Here's the bottom line - if such a tame joke can have this large an effect and warrant this type of a knee-jerk reaction from the tech community, our conception of gender equality is seriously fragile.

Better discussions about sexism in the workplace could revolve around the lack of female leadership, sexist working environments, an overabundance of male developers, company roles that appear to be gender-specific, etc.

We are so wrong on the major issues that we want to make the full situation as easy to digest as a dongle joke and a tweet.

It's far more complex than that. And this is the only thing I'm going to say about the situation because we all look like children for addressing this.

1 comments

One problem is that for every joke like this that was reported there are often many many more that aren't.
Many more unreported jokes would only be a problem if said jokes were a problem. So far, I have not seen a conclusive argument why such a joke would be a problem.
Listen to women. Some of them talk about feeling uncomfortable when there are loads of dick jokes.

I mean this isn't the 1960s anymore.

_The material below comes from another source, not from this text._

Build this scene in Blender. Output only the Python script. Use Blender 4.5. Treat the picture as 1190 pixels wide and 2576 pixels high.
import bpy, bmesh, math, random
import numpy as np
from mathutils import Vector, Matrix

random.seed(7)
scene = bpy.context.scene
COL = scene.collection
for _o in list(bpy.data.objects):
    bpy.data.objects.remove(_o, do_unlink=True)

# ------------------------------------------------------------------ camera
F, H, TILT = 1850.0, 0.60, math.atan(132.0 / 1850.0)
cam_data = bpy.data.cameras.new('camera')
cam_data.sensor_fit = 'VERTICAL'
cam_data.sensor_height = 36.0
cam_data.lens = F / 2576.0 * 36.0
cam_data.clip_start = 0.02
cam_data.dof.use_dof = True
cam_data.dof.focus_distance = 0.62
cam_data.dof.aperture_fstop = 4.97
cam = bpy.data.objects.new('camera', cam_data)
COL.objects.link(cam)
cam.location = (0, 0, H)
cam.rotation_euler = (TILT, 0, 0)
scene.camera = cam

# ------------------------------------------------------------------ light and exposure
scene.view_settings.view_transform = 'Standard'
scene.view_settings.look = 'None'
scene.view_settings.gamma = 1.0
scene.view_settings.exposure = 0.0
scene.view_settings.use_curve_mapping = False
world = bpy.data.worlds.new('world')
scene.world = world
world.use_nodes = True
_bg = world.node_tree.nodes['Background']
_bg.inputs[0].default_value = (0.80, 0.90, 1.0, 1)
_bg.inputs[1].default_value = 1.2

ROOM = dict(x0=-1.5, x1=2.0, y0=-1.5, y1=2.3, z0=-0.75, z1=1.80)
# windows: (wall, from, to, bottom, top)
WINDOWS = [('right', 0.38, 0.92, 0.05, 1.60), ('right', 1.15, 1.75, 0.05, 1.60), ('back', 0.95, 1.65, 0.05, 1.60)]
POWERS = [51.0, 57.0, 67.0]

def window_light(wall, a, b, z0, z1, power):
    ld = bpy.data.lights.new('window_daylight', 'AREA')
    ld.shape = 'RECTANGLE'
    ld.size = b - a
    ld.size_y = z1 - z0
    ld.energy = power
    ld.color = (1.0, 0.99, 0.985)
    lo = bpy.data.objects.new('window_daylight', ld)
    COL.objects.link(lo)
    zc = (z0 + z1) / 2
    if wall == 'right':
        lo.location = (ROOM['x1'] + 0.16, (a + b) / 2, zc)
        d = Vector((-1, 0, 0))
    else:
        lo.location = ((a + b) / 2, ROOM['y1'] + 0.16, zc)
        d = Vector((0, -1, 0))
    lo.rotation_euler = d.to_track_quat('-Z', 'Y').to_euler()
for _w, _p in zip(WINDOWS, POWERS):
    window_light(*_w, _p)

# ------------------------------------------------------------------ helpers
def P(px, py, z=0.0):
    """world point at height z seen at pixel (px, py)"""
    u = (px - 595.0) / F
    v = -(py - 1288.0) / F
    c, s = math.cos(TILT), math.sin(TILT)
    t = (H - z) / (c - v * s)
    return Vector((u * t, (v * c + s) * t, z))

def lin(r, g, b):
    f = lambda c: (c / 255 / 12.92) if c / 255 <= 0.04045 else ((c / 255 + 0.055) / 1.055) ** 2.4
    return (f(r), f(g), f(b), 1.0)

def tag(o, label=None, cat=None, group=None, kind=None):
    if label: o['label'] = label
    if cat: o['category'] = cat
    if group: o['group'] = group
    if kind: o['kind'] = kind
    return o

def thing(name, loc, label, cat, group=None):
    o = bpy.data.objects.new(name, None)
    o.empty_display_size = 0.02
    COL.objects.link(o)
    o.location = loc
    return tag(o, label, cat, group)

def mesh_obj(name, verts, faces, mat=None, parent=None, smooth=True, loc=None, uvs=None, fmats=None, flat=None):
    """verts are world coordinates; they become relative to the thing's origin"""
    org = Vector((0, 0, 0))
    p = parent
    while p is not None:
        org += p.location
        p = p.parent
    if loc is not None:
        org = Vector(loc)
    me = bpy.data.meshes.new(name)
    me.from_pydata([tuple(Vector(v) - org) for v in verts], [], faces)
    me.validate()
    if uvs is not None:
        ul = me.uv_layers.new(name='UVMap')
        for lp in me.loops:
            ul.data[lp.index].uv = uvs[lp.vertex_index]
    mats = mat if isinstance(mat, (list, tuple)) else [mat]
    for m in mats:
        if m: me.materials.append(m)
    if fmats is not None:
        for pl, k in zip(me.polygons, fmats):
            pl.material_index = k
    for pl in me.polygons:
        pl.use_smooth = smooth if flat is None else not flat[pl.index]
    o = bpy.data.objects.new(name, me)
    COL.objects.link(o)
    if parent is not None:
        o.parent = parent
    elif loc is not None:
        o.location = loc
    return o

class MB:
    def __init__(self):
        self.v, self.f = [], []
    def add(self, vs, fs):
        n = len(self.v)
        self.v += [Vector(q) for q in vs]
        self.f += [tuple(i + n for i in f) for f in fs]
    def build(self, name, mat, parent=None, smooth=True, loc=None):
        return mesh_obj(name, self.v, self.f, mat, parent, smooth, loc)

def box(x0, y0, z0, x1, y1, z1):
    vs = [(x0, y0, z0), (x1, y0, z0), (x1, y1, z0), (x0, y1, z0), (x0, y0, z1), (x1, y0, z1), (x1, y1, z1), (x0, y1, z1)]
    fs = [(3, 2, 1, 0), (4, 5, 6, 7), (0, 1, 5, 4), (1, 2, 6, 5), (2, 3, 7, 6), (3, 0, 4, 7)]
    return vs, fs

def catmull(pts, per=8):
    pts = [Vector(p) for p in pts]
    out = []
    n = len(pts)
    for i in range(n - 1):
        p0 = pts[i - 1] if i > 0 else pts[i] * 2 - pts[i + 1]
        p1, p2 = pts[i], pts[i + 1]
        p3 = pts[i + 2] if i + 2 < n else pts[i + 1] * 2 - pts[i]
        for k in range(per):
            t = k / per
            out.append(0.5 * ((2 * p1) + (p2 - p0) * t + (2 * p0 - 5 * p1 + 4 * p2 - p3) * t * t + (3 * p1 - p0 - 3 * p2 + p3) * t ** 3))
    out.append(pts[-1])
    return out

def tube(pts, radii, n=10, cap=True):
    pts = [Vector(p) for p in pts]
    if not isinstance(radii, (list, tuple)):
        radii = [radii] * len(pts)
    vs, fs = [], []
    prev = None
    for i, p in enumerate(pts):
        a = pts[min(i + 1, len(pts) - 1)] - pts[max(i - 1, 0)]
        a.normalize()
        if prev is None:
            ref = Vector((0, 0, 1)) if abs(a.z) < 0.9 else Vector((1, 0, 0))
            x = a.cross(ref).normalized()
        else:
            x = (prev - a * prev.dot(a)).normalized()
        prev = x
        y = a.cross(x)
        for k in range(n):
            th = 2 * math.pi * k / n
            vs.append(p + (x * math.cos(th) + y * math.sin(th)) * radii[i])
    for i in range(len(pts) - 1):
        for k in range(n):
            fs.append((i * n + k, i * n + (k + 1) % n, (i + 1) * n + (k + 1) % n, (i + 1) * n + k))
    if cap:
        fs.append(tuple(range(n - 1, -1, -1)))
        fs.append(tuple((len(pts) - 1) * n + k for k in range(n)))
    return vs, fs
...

The rest of the professional world has moved on and knows that dick jokes are bad for a professional environment. Why is this such a hard thing for people in tech?

I feel uncomfortable around openly religious people. I also tend to feel uncomfortable around people engaging in meaningless chitchat or when people ask meaningless questions (‘How are you?’ being one of my favourites in this regard). I don’t try to get people fired for wearing a crucifix, nor do I burn chatting people at a stake.
> The rest of the professional world has moved on and knows that dick jokes are bad for a professional environment.

You haven't been to many conferences or events for other industries have you? I'm not arguing whether this is right or wrong but it's definitely not isolated to tech.